--- EXERCISE AIM ---
Produce word for word the lines of the data below running from the one that has "Generate a Blender" to the one that has "PI = math.pi", inclusive, and no others.

--- INPUT DATA ---
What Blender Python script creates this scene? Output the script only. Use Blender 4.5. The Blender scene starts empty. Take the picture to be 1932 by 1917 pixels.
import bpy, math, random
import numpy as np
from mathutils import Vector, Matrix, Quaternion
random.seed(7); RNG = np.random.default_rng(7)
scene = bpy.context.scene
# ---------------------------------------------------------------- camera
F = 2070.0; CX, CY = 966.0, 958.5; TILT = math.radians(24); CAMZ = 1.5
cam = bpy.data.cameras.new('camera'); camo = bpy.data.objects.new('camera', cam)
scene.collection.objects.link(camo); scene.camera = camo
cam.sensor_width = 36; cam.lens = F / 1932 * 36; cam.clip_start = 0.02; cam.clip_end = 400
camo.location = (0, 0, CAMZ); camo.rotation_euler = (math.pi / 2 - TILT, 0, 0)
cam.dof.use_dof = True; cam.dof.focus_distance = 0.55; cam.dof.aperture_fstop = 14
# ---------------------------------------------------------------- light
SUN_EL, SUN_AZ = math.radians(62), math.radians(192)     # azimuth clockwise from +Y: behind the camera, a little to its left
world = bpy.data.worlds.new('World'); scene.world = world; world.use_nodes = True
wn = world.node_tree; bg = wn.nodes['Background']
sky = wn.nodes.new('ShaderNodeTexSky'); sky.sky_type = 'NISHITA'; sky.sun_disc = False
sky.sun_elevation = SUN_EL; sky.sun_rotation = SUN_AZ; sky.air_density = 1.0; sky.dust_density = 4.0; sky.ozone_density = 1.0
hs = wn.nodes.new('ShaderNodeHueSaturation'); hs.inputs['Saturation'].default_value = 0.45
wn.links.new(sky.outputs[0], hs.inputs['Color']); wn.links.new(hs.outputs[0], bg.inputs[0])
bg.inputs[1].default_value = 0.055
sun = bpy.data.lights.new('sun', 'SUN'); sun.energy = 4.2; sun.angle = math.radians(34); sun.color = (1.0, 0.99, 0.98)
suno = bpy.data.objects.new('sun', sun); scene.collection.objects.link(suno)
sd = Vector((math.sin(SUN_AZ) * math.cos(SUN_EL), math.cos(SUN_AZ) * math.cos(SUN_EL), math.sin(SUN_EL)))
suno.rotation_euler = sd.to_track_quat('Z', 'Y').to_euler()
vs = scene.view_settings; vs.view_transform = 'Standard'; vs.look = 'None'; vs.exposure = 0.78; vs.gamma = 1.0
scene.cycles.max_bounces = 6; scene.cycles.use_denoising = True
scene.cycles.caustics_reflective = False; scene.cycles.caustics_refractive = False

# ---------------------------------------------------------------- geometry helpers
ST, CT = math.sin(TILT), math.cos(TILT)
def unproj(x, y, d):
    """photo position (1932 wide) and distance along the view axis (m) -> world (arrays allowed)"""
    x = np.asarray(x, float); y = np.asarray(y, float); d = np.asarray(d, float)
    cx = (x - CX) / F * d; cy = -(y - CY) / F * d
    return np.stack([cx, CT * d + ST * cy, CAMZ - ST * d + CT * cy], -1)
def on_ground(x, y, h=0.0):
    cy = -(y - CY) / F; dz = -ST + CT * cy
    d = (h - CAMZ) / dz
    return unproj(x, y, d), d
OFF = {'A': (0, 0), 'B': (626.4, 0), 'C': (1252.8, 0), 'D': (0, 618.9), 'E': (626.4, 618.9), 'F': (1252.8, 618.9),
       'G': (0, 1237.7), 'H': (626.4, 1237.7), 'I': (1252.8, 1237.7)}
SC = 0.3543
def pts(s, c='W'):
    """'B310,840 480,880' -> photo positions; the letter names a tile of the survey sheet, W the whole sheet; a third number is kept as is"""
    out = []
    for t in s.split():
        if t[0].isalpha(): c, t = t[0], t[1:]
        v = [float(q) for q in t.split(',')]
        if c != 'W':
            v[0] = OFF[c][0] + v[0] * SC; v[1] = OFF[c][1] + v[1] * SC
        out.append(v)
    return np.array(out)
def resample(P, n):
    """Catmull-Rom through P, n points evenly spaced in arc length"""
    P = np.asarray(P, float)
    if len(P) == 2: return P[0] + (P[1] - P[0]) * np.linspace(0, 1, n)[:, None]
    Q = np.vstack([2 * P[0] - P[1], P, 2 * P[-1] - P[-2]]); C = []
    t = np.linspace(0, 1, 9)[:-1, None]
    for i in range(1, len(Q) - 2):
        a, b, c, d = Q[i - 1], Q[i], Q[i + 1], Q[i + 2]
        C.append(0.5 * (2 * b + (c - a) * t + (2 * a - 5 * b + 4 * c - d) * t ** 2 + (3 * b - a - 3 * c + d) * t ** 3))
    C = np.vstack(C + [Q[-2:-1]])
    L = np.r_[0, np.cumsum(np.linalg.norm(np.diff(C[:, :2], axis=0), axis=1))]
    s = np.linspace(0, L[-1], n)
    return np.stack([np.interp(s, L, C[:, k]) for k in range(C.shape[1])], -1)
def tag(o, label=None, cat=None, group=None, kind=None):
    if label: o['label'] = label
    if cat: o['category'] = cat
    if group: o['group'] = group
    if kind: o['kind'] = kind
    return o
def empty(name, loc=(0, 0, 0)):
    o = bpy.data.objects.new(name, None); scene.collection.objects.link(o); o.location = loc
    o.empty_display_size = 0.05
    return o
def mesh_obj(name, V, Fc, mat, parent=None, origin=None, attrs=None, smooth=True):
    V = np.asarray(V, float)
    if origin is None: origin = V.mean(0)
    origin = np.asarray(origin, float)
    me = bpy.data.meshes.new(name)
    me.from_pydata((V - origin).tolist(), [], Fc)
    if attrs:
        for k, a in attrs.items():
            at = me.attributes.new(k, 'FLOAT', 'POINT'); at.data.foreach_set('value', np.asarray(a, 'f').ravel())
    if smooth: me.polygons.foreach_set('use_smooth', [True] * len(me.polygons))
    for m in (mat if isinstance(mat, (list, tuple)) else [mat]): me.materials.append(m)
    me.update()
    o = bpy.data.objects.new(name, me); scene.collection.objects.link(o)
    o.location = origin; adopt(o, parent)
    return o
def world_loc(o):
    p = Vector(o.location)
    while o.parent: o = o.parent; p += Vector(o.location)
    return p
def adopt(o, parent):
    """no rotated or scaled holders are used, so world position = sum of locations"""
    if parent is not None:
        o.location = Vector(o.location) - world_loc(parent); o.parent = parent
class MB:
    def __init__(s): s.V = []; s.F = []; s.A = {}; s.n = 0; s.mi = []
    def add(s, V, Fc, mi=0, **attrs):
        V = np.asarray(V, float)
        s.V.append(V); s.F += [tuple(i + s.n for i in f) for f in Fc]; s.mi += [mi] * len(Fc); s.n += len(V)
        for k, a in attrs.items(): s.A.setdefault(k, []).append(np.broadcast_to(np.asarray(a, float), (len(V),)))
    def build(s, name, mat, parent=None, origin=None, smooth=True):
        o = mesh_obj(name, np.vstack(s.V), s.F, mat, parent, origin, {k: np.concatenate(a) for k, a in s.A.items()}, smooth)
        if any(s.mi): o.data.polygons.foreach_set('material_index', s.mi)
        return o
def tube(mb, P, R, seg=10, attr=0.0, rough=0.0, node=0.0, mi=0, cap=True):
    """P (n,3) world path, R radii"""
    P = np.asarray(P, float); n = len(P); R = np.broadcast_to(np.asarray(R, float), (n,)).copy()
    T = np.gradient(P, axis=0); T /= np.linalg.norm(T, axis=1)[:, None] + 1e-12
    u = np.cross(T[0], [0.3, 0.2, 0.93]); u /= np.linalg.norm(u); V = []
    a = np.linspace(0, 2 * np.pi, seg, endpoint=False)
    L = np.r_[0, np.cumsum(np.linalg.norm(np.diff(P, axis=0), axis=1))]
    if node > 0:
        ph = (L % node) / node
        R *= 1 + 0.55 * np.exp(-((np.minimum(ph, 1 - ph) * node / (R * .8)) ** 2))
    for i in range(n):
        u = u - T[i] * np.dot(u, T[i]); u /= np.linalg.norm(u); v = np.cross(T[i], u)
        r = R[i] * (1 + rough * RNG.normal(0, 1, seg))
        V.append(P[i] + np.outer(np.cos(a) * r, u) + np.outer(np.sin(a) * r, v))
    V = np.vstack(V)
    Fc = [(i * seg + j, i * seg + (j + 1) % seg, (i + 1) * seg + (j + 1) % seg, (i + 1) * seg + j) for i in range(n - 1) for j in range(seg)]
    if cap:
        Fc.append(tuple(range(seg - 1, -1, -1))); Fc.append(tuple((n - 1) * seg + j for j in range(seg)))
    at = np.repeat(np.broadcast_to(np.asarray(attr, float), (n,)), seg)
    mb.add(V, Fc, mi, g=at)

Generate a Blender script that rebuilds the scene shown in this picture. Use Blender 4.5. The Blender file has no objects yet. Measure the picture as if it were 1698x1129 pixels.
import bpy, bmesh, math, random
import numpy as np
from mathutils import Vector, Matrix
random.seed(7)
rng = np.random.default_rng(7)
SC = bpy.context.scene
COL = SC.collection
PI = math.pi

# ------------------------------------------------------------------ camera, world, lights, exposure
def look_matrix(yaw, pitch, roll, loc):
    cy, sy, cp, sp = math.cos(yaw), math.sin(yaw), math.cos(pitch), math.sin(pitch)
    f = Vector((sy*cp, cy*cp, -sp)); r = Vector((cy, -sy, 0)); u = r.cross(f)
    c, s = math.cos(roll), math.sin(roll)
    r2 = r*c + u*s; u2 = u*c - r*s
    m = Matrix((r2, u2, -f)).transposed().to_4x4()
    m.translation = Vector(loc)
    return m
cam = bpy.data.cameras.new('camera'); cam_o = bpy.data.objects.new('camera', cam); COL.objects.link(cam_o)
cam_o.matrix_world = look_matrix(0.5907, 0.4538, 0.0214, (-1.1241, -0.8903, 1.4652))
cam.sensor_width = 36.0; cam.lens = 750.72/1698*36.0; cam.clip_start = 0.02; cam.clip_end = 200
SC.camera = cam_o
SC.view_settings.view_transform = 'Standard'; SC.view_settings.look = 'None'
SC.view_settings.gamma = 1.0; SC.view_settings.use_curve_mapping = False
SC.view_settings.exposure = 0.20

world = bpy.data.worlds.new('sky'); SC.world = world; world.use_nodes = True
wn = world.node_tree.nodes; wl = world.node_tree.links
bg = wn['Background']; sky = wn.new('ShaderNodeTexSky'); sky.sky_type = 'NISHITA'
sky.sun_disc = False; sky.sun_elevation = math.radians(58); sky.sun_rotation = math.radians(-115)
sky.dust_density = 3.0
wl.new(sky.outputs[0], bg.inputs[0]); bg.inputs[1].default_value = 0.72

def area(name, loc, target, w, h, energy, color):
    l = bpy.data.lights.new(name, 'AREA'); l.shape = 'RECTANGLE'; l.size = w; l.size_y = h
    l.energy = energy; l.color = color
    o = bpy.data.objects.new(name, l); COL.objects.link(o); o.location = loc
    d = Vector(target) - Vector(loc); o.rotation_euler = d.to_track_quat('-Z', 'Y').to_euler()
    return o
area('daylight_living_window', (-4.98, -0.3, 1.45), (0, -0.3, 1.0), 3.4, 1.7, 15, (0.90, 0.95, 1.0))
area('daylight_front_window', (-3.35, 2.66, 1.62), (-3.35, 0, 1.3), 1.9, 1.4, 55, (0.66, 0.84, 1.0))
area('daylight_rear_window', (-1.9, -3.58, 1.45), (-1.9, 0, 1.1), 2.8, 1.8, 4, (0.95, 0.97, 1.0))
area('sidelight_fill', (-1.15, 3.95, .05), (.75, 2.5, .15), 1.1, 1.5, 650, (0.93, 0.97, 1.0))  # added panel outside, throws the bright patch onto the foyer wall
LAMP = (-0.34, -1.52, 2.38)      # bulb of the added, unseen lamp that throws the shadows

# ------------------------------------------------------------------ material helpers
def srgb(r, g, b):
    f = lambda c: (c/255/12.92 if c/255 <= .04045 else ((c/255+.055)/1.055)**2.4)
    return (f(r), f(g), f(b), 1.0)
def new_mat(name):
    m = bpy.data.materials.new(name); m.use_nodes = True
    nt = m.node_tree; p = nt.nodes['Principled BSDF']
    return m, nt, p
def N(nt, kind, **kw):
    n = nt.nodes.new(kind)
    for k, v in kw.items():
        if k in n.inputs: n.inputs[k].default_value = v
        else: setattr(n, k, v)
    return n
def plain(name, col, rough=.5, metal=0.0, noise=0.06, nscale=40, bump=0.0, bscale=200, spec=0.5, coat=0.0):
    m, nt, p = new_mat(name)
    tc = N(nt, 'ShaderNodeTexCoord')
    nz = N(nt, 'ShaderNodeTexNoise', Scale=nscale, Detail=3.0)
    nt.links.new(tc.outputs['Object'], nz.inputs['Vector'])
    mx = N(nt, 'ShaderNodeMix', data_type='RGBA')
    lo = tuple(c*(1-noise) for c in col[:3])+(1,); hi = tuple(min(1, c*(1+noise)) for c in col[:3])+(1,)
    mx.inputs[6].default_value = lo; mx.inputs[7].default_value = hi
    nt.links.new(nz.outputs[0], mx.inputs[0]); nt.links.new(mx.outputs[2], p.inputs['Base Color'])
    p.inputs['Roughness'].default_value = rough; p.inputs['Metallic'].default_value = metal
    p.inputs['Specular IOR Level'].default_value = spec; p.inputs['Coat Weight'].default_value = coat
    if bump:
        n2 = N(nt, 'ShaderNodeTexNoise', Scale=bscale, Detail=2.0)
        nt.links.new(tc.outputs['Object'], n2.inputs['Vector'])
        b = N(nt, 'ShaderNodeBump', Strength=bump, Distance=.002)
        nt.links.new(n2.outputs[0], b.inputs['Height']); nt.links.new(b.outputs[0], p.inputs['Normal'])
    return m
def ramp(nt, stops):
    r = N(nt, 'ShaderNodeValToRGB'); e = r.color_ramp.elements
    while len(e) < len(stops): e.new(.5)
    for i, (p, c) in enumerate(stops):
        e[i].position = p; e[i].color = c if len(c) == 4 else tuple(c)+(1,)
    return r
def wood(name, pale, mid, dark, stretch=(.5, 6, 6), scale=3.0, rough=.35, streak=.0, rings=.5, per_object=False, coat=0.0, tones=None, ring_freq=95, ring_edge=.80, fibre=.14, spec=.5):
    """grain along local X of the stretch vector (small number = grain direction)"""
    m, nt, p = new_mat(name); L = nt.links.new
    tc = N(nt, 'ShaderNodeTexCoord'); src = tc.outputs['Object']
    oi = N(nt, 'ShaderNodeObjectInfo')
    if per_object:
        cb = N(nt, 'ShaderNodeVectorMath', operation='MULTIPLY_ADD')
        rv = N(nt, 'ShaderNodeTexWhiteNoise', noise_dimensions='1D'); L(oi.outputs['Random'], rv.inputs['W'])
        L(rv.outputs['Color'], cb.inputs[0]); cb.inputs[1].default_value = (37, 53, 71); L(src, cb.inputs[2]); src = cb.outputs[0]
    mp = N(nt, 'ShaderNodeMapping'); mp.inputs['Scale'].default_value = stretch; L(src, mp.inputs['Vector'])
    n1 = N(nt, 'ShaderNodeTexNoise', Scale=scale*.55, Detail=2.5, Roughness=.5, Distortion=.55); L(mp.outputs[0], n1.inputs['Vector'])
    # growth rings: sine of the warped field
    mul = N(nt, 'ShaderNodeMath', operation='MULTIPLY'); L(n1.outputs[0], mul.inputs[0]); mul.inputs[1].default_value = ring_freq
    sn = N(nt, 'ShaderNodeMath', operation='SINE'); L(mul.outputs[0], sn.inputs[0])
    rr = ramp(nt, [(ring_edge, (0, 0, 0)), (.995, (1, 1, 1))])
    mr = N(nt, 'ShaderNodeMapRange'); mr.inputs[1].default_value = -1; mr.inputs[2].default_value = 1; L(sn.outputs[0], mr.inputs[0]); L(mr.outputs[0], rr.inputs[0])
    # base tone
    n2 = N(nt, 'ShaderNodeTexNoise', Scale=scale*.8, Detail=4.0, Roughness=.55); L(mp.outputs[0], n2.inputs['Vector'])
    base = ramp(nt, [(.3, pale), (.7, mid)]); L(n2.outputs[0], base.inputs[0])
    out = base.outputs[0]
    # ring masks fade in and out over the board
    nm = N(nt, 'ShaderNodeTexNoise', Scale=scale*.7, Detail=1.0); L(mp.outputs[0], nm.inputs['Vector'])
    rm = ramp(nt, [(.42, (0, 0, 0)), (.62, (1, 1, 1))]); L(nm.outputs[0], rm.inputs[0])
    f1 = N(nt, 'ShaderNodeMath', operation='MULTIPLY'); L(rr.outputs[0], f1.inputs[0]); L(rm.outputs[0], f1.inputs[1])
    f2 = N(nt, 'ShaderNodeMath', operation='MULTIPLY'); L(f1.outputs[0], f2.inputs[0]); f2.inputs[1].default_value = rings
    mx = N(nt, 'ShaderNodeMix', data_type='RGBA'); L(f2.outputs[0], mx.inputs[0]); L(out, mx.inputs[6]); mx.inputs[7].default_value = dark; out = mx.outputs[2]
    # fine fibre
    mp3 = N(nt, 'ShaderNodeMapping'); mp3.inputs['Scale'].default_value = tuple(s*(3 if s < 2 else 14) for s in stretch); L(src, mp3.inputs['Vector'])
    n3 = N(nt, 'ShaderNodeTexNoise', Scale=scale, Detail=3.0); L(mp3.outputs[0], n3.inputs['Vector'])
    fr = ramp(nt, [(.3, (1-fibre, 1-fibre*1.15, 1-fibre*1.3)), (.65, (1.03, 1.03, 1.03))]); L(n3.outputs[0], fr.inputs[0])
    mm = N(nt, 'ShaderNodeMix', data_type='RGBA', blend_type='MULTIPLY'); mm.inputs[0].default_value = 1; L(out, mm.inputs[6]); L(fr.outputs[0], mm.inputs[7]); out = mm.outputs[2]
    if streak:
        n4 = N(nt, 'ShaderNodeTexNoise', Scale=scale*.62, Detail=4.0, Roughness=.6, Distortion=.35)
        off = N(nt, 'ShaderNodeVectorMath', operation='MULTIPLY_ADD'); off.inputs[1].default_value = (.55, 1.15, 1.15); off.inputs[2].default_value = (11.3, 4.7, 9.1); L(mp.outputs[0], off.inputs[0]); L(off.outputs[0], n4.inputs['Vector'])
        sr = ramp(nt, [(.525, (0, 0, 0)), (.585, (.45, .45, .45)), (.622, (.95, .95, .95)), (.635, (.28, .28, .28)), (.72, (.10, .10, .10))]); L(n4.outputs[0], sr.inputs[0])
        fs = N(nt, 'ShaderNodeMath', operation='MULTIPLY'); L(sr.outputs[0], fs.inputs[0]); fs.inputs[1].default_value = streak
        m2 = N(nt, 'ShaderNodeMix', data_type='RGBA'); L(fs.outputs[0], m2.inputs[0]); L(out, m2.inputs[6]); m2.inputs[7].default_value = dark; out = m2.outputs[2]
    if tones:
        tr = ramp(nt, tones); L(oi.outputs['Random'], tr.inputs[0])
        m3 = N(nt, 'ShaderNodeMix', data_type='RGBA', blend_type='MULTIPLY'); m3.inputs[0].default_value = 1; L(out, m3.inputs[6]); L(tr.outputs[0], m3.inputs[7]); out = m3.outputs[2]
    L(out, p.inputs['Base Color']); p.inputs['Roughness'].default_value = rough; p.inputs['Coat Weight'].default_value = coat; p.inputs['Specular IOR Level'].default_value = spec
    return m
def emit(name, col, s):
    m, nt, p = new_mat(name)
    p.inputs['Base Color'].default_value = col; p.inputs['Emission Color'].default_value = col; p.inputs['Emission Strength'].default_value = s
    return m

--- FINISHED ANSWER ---
Generate a Blender script that rebuilds the scene shown in this picture. Use Blender 4.5. The Blender file has no objects yet. Measure the picture as if it were 1698x1129 pixels.
import bpy, bmesh, math, random
import numpy as np
from mathutils import Vector, Matrix
random.seed(7)
rng = np.random.default_rng(7)
SC = bpy.context.scene
COL = SC.collection
PI = math.pi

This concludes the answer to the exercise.